— What the task requires —
In the listing below, find the line that contains "were 1616x1080 pixels." and the line that contains "m.add(v2, np.stack([ii, ii + 1, ii + 26, ii". Quote both and every line between them, exactly, and nothing more.

====== Data for this exercise ======

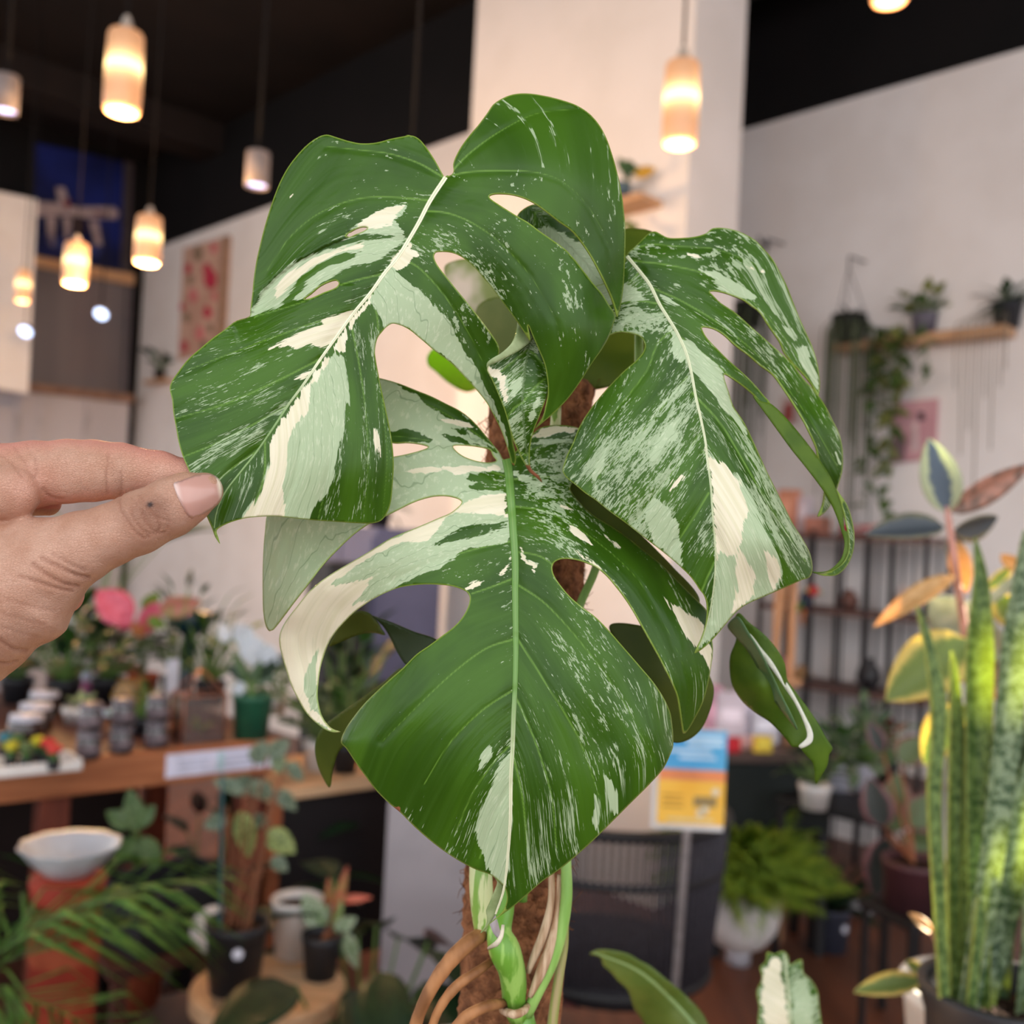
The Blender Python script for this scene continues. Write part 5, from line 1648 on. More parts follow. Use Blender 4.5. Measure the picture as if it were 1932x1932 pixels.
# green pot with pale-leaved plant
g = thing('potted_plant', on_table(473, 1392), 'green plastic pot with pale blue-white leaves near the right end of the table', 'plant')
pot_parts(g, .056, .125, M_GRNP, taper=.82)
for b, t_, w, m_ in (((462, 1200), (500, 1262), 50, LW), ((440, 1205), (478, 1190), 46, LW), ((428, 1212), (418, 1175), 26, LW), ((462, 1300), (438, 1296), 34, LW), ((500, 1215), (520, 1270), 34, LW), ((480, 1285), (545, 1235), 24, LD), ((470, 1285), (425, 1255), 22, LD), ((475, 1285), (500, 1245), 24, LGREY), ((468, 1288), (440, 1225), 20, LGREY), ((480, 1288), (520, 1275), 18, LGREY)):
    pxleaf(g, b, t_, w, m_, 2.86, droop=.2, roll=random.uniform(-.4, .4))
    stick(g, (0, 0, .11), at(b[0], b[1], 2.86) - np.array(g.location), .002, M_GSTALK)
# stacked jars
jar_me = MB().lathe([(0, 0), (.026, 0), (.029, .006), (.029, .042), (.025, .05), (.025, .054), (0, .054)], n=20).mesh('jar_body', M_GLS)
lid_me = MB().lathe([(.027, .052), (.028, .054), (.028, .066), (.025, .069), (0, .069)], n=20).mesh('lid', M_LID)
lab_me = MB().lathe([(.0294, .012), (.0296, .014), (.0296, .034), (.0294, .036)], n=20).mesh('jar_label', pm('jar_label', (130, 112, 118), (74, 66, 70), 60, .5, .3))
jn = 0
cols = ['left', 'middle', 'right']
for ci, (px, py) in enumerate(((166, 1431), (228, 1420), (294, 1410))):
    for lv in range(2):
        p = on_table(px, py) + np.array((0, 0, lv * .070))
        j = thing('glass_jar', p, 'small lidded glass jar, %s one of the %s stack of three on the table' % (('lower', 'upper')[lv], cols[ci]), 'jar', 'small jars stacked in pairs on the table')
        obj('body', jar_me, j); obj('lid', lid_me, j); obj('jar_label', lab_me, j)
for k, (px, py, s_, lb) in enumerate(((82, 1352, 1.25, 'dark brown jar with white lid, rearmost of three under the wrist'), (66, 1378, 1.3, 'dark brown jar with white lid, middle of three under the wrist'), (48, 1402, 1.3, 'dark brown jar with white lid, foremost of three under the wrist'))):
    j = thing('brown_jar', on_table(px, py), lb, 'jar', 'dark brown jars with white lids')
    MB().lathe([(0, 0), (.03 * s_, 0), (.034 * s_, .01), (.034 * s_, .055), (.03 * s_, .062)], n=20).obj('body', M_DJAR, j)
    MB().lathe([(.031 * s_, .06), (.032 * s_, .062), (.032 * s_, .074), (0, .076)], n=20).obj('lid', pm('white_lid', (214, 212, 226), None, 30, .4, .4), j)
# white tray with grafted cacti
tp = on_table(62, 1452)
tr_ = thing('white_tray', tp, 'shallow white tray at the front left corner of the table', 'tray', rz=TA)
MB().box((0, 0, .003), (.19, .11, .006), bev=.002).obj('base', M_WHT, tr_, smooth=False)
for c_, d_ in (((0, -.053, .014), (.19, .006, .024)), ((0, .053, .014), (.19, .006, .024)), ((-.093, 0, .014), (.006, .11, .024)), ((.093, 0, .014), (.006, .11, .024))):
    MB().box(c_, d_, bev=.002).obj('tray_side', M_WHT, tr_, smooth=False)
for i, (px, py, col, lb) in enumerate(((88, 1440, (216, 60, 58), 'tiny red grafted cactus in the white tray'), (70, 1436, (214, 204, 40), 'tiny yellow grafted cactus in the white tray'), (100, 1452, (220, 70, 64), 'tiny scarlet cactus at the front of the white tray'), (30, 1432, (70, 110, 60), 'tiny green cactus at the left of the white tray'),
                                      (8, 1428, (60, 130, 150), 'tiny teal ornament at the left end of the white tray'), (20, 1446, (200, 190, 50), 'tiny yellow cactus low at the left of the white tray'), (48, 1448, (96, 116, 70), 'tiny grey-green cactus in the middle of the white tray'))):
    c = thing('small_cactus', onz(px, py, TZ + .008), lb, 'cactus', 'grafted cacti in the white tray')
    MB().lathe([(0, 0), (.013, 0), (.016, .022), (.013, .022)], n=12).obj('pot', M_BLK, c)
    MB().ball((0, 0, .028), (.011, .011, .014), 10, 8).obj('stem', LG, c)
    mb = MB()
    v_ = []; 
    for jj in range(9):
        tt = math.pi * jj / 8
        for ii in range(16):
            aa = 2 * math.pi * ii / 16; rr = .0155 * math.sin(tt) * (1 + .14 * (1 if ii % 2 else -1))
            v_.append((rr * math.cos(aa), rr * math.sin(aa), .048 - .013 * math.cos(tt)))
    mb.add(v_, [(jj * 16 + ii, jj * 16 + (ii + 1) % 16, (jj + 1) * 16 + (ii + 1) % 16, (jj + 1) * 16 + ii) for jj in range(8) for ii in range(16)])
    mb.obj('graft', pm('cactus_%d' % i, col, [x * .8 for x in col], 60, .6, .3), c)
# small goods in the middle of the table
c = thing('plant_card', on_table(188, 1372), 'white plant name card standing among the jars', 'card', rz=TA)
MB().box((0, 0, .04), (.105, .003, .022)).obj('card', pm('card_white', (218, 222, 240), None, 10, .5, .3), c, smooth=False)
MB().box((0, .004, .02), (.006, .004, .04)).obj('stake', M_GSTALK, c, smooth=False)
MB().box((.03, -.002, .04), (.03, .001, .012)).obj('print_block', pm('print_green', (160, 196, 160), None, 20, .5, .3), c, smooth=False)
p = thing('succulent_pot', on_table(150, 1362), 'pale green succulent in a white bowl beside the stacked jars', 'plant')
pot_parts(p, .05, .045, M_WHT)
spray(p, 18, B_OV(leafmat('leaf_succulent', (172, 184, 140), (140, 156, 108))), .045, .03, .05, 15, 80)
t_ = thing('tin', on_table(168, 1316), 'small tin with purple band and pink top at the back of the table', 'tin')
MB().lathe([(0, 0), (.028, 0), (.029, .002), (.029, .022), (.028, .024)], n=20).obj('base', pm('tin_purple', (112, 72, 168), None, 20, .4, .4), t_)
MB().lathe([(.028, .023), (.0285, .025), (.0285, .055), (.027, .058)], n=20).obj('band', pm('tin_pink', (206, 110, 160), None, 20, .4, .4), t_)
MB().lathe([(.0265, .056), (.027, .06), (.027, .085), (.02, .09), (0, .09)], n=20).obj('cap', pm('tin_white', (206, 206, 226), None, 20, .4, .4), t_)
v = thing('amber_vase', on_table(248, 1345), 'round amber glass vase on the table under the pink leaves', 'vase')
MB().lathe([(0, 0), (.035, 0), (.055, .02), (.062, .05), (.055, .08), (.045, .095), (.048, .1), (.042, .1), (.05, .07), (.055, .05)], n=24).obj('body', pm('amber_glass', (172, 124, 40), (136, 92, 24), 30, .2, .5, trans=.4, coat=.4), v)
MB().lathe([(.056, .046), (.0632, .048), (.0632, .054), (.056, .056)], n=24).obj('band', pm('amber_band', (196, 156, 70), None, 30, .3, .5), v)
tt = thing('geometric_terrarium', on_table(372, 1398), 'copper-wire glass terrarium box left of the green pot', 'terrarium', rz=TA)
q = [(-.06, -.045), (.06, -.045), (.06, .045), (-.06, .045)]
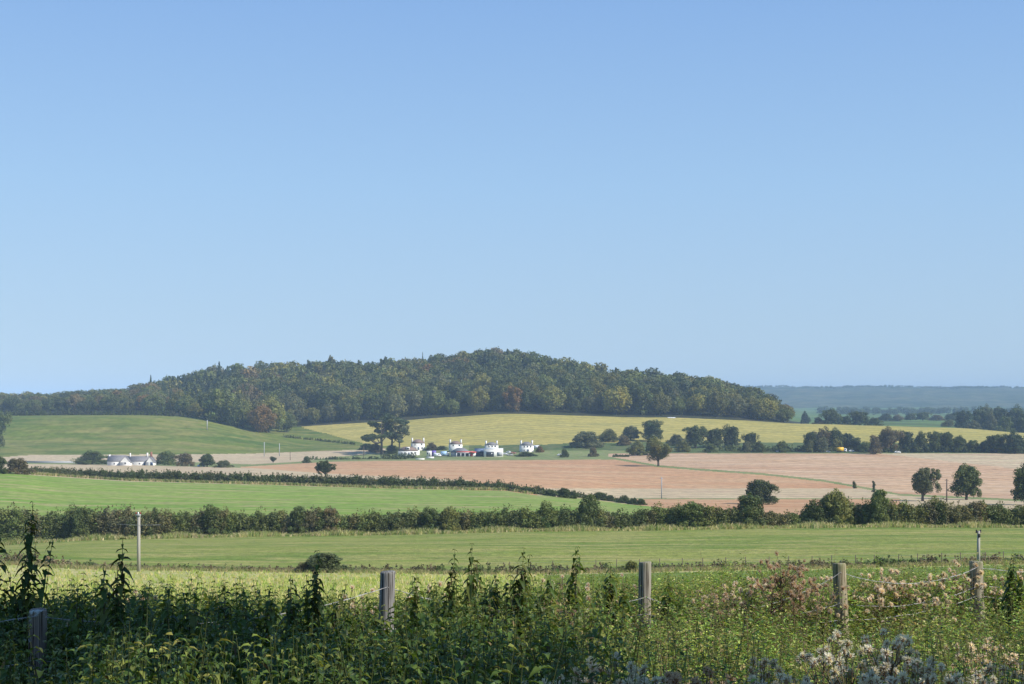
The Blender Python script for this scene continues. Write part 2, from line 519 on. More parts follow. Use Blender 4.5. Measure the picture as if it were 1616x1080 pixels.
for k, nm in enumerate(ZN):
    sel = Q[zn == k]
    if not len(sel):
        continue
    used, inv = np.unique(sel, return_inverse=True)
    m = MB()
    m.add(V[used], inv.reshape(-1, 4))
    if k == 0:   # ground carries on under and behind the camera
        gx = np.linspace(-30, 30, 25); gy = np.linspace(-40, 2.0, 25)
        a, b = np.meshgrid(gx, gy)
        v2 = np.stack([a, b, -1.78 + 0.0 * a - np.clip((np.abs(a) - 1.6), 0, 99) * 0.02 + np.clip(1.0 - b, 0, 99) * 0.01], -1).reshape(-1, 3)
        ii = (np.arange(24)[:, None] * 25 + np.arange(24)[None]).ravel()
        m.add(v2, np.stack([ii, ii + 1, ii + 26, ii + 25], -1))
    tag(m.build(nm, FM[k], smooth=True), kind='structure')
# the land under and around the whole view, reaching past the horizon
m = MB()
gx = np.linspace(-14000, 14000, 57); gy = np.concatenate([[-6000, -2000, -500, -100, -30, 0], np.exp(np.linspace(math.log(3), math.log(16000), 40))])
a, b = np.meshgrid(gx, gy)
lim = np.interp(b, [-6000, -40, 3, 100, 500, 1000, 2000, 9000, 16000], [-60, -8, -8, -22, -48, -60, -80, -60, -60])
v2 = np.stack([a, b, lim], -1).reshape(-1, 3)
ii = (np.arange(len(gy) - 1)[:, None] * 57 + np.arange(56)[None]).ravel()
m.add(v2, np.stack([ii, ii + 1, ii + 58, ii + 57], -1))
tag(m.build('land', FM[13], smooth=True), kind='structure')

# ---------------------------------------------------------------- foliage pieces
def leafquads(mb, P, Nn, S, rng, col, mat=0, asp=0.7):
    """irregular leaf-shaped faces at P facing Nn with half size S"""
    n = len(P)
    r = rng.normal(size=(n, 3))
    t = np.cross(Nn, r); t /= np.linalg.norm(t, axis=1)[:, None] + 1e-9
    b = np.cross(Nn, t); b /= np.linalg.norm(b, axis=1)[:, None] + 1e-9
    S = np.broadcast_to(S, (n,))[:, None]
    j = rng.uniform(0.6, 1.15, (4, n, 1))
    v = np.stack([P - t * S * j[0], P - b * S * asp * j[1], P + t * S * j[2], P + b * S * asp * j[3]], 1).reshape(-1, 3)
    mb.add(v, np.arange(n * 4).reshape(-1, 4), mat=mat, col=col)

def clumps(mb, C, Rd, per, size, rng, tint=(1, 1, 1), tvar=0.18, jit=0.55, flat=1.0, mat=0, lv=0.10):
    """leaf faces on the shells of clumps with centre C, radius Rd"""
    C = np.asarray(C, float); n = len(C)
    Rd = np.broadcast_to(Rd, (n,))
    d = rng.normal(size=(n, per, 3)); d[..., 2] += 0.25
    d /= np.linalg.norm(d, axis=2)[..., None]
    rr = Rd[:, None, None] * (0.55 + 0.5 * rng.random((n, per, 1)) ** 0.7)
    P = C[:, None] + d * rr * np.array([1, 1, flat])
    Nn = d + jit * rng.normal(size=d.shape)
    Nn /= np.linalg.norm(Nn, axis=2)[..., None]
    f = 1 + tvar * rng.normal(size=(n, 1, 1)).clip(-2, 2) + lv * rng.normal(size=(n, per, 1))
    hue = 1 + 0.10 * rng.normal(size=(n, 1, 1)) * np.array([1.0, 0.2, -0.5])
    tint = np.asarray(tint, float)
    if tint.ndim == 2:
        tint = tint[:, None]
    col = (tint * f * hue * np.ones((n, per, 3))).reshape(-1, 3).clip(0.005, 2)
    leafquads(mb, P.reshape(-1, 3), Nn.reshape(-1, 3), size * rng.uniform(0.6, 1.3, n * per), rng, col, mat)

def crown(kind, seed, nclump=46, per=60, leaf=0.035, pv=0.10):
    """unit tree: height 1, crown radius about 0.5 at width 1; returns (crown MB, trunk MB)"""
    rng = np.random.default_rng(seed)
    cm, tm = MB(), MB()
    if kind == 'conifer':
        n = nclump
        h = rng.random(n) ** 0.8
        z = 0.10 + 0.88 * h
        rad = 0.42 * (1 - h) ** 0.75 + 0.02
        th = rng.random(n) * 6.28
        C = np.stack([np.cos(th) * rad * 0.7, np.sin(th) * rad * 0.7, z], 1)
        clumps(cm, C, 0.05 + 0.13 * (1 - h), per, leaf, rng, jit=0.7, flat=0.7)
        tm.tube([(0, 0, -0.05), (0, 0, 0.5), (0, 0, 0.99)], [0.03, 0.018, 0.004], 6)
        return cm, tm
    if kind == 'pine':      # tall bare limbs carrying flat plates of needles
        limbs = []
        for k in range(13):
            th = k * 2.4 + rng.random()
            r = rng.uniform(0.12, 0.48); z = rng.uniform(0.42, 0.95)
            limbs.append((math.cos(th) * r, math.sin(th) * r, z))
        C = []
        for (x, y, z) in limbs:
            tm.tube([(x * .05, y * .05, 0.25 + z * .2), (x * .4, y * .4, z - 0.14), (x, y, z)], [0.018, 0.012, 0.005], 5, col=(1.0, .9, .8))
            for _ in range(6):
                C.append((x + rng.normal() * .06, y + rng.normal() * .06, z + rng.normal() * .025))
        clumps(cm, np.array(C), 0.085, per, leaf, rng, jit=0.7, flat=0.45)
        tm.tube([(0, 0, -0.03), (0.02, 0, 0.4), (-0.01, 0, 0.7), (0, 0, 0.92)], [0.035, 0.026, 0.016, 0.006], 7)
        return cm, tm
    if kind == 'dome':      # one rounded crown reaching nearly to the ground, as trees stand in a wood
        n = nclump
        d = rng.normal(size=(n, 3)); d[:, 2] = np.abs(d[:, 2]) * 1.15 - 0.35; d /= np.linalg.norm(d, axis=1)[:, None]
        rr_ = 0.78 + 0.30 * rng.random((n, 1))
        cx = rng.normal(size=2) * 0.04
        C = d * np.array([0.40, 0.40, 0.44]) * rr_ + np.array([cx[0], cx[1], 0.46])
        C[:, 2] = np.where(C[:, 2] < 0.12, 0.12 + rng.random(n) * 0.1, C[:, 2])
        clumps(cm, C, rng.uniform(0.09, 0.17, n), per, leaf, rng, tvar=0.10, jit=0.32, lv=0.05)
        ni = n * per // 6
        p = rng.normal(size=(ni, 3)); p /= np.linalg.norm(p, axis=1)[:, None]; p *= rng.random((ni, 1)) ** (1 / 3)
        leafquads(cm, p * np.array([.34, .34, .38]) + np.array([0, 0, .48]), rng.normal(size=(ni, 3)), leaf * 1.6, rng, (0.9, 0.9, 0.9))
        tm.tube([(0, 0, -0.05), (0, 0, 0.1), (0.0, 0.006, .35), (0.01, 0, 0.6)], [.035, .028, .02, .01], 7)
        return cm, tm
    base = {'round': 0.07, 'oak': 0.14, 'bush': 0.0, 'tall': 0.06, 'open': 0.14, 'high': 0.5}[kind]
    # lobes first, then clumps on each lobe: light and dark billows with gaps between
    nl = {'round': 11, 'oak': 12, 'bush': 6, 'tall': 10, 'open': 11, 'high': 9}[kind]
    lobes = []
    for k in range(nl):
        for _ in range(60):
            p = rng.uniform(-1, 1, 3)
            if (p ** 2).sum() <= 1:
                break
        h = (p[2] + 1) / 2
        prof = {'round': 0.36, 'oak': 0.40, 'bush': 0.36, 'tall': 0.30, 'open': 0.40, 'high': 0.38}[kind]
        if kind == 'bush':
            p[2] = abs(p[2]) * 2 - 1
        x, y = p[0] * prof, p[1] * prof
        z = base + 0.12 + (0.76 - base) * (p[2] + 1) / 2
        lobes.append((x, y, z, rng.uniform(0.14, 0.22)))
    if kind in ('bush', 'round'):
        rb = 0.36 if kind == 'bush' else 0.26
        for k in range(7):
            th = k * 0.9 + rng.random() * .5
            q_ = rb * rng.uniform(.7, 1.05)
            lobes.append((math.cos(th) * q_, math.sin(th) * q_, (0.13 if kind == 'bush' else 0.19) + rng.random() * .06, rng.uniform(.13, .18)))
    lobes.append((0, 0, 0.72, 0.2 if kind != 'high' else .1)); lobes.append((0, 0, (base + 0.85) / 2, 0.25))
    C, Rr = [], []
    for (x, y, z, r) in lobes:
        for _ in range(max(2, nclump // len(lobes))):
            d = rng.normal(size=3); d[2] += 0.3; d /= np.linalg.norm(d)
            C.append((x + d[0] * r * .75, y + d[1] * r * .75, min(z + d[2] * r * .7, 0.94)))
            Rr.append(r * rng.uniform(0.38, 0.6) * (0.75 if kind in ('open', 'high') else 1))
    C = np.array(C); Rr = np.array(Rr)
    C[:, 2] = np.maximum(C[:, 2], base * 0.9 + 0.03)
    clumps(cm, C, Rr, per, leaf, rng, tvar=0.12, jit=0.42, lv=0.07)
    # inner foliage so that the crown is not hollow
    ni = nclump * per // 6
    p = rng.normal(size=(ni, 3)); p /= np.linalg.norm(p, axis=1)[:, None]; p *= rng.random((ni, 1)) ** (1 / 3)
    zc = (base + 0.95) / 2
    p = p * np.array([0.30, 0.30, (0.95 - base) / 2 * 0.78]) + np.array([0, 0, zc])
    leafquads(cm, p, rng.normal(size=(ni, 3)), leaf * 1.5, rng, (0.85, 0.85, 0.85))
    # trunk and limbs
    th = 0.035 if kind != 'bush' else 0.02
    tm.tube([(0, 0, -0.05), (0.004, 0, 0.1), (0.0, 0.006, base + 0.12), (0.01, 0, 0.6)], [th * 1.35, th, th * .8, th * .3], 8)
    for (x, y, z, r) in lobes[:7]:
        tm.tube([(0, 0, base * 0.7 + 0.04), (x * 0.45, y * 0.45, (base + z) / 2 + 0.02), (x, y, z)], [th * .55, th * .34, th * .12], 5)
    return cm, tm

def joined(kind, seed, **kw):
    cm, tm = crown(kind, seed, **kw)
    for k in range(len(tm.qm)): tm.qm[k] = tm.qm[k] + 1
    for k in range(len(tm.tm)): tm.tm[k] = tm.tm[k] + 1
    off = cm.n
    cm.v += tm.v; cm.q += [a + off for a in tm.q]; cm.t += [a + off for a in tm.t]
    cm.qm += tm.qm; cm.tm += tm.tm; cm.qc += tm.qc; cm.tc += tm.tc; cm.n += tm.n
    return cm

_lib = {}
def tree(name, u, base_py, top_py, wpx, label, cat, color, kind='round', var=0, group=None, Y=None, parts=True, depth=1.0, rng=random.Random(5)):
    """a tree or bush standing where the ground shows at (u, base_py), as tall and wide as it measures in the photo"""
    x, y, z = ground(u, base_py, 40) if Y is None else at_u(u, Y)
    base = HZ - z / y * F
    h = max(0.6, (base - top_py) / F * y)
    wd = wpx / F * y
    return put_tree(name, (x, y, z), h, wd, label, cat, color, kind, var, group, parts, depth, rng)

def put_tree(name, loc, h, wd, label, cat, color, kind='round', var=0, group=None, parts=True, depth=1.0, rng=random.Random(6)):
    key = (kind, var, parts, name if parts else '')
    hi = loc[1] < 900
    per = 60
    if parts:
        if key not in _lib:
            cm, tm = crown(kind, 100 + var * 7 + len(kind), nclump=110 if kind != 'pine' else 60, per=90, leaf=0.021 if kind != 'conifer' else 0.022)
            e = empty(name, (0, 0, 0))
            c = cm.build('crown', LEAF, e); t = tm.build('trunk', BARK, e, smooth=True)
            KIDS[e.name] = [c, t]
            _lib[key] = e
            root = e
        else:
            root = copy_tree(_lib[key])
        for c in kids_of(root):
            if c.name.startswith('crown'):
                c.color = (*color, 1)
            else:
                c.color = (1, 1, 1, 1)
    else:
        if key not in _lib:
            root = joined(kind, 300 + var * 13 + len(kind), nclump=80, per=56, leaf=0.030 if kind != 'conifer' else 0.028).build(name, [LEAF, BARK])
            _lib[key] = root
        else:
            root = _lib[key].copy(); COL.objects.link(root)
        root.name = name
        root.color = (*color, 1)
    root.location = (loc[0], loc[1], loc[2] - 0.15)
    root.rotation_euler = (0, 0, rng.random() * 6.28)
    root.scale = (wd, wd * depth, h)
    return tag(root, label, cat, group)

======

— Output for this exercise —
The Blender Python script for this scene continues. Write part 2, from line 519 on. More parts follow. Use Blender 4.5. Measure the picture as if it were 1616x1080 pixels.
for k, nm in enumerate(ZN):
    sel = Q[zn == k]
    if not len(sel):
        continue
    used, inv = np.unique(sel, return_inverse=True)
    m = MB()
    m.add(V[used], inv.reshape(-1, 4))
    if k == 0:   # ground carries on under and behind the camera
        gx = np.linspace(-30, 30, 25); gy = np.linspace(-40, 2.0, 25)
        a, b = np.meshgrid(gx, gy)
        v2 = np.stack([a, b, -1.78 + 0.0 * a - np.clip((np.abs(a) - 1.6), 0, 99) * 0.02 + np.clip(1.0 - b, 0, 99) * 0.01], -1).reshape(-1, 3)
        ii = (np.arange(24)[:, None] * 25 + np.arange(24)[None]).ravel()
        m.add(v2, np.stack([ii, ii + 1, ii + 26, ii + 25], -1))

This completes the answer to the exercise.